推しと現場と推す人と / オタク気質女子の戯言(ももさん #2)

突然ですが、「現場」という言葉をご存知でしょうか。

広辞苑には「物事が現在行われている、または実際に行われた、その場所。げんじょう。」と記されているこの言葉ですが、ここでお話ししたいのは一般的な意味とは違った「現場」についてです。

実はアイドルやアニメなどのファンの間では、現場とは「コンサートや舞台などのイベントが開催される会場」という意味で使われます。

例えば、「現場」は、

「はやく現場行きたい……」
「今度現場一緒に入ろうよ!」

といった感じで使われます。これは、

「はやくコンサート行きたい…….」
「今度一緒にライブに行こうよ!」

と訳すことができます。

私はアイドルをはじめとしたサブカルチャーが大好きです。「推し」がたくさんいるオタク気質な人間で、推しが好きであると同時に「現場に行く」ことが好きでもあります。現場に行って推しに会ったり、生のパフォーマンスを堪能したりすることにとくに幸せを感じるので、高校のときにはお小遣いのほとんどを現場の費用に充てていました。

今回は推しを通じて感じる「現場に行く」ことへの愛を、とある「推しのライブに行く日」をなぞる形でお伝えできればと思います。

デートよりも準備に時間がかかる当日朝

シャキッと、いや、ギラっと目が覚める朝。私が現場に行く日の朝のルーティンは、いつも以上の時間をかけた身支度からスタートします。目はバッチリ開いているのに、夢見心地でふわふわとした高揚感に包まれながら服選びやヘアメイクをする。急いでいる時は15分もかけずにできる準備に何時間もかける自分の姿は、なんだか可笑しいけれど、嫌いじゃありません。

握手会などの直接話せるイベントではまた話が別ですが、ライブ中の推しは恋人のように褒めてくれるわけでもないし、見てくれるかも分からないのにな……と、心のどこかで思いつつ、いつもルンルンで準備しています。

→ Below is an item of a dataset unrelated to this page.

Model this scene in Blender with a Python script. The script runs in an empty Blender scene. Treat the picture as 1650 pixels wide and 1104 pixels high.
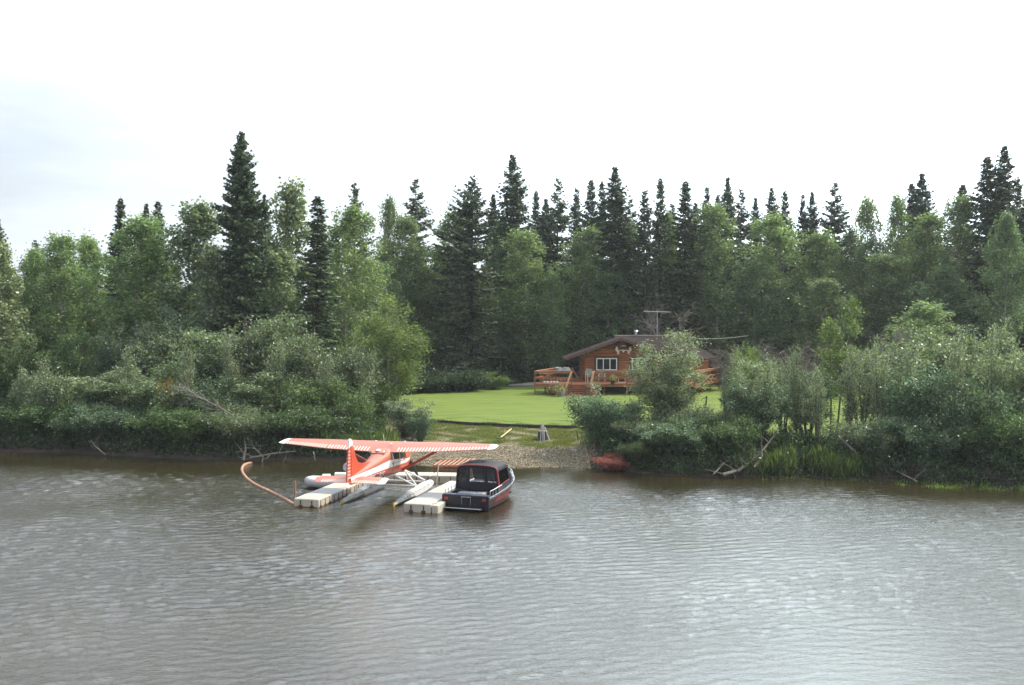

こういった高揚感はこの日に限ったことではありません。何日も前から、辛いことでも「推しに会えるまであと○日……」とカウントダウンしながらであれば頑張れてしまうし、この日のためにわざわざ美容院やネイルサロンに行ったりしてしまうんです。

現場はオタクにとって生きる活力。なんでもない日常も、推しがいるだけでカラフルで楽しいものになってしまうのだから、推しとは偉大な力ですね。